En los años noventa llegó el destape a la República Popular. Aparecieron las primeras novelas eróticas, como Shanghai Baby, de Wei Hui (Planeta), prohibida por los censores, lo que de inmediato le granjeó el éxito en el extranjero y en el mercado negro local. El rastro de esta literatura preocupada por las aventuras y desventuras sexuales de los jóvenes se encuentra hoy en día en Mian Mian y en numerosos blogs, como el de Mu Zimei, que tratan de sortear los controles de la policía ciberespacial.
La crítica política es muy importante en la literatura china actual. Tal vez la novela más mordaz e hilarante sea Haz el favor de no llamarme humano (Lengua de Trapo), de Wang Shuo, quien sigue viviendo en China pese a que toda su obra está prohibida desde 1996. Escritores como Mo Yan, cuyo libro Grandes pechos amplias caderas (Kailas) fue prohibido en China, denuncian sin reparos las injusticias que se cometen contra los más débiles e ignorantes en nombre de la rápida transformación del país, como Las baladas del ajo (Kailas). Mo Yan es el autor del Sorgo rojo (El Aleph) que Zhang Yimou llevó con gran éxito al cine. Existe también otra novela titulada Sorgo rojo (Planeta), cuyo autor, Ya Ding, también muy crítico, se exilió en Francia tras la matanza de Tiananmen. Otros escritores comprometidos aún no han sido traducidos al castellano, como Yan Lianke, pese a ser una de las mentes más lúcidas de China.
Se enfrentan por un lado a la globalización, el consumismo, el empeño en enriquecerse y la rápida transformación del país y por otro a la censura y la represión que les impone el sistema, de ahí sus enormes dificultades para salir adelante sin degradar el oficio de escritor
Ma Jian, refugiado en Reino Unido, inicia su novela Pekín en coma (Mondadori) en los sucesos de Tiananmen (1989), que siguen siendo tabú en el interior de China, y arremete con furia contra esa atrocidad y las cometidas contra los intelectuales y artistas después de 1956.
Los escritores chinos se enfrentan por un lado a la globalización, el consumismo, el empeño en enriquecerse y la rápida transformación del país y por otro a la censura y la represión que les impone el sistema, de ahí sus enormes dificultades para salir adelante sin degradar el oficio de escritor.

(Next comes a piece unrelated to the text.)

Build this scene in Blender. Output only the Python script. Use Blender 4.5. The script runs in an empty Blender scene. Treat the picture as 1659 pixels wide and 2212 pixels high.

Uno de sus mayores alicientes es traspasar con sus libros las fronteras chinas y lo están consiguiendo. Y este presente vital y comprometido con la realidad enlaza con la edición hace dos años de dos pilares de la literatura china: Jin Ping Mei o El erudito de las carcajadas, Anónimo (Atalanta) y Sueño en el Pabellón Rojo, de Cao Xuequin (Galaxia Gutenberg). Dos historias de poder, pasión y lujuria que muestran la condición humana desde Oriente. Las dos obras se traducen directamente del chino por primera vez.